3. Today I was supposed to run my 2nd marathon - instead I feel like I've hit a wall. I know this is a journey and I know that a lifetime of thinking a certain way and handling life in a not-so-healthy way is not just going to magically change overnight. I feel like I've been working at it forever though and some days I look at my life and feel like no progress has been made at all. In reality, I know that isn't true, but it feels that way sometimes.  And the truth is that sometimes I get tired of the battle, sometimes I just want to throw my hands up in the air and say, "I've had enough! I quit!" Fortunately, those times don't last and when the feeling passes, I continue on the journey pressing on toward my goal. I want to be healthy - emotionally, spiritually, and physically. In order to be healthy it will take hard work and discipline... I wasn't planning on registering for another marathon until I was at a healthy weight, but when I knew I couldn't even run the half marathon I e-mailed the race director and he told me I could defer my registration for next year. In a way I think this is a good thing. I'm setting a goal to lose one pound a week for the next year. One pound a week is a very reasonable and attainable goal. It is one I can attain without obsessing and that is important. I don't want to obsess over just one area of my life. I want to focus on being healthy all the way around.

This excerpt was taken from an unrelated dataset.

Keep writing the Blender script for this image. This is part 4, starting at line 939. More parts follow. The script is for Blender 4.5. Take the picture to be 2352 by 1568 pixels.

4. OK, I said they are random thoughts... and this isn't so much a thought as just wanting to show off my handsome kitty. He was sitting on the couch like this yesterday afternoon. It looked like he was posing for me and like he was thinking, "I'm so handsome!"  I really am thankful for my cat - he's such a good cat, so lovable and sweet. I love my boy!




So - there it is - random thoughts of the day... nothing very coherent, but that is life inside my head right now!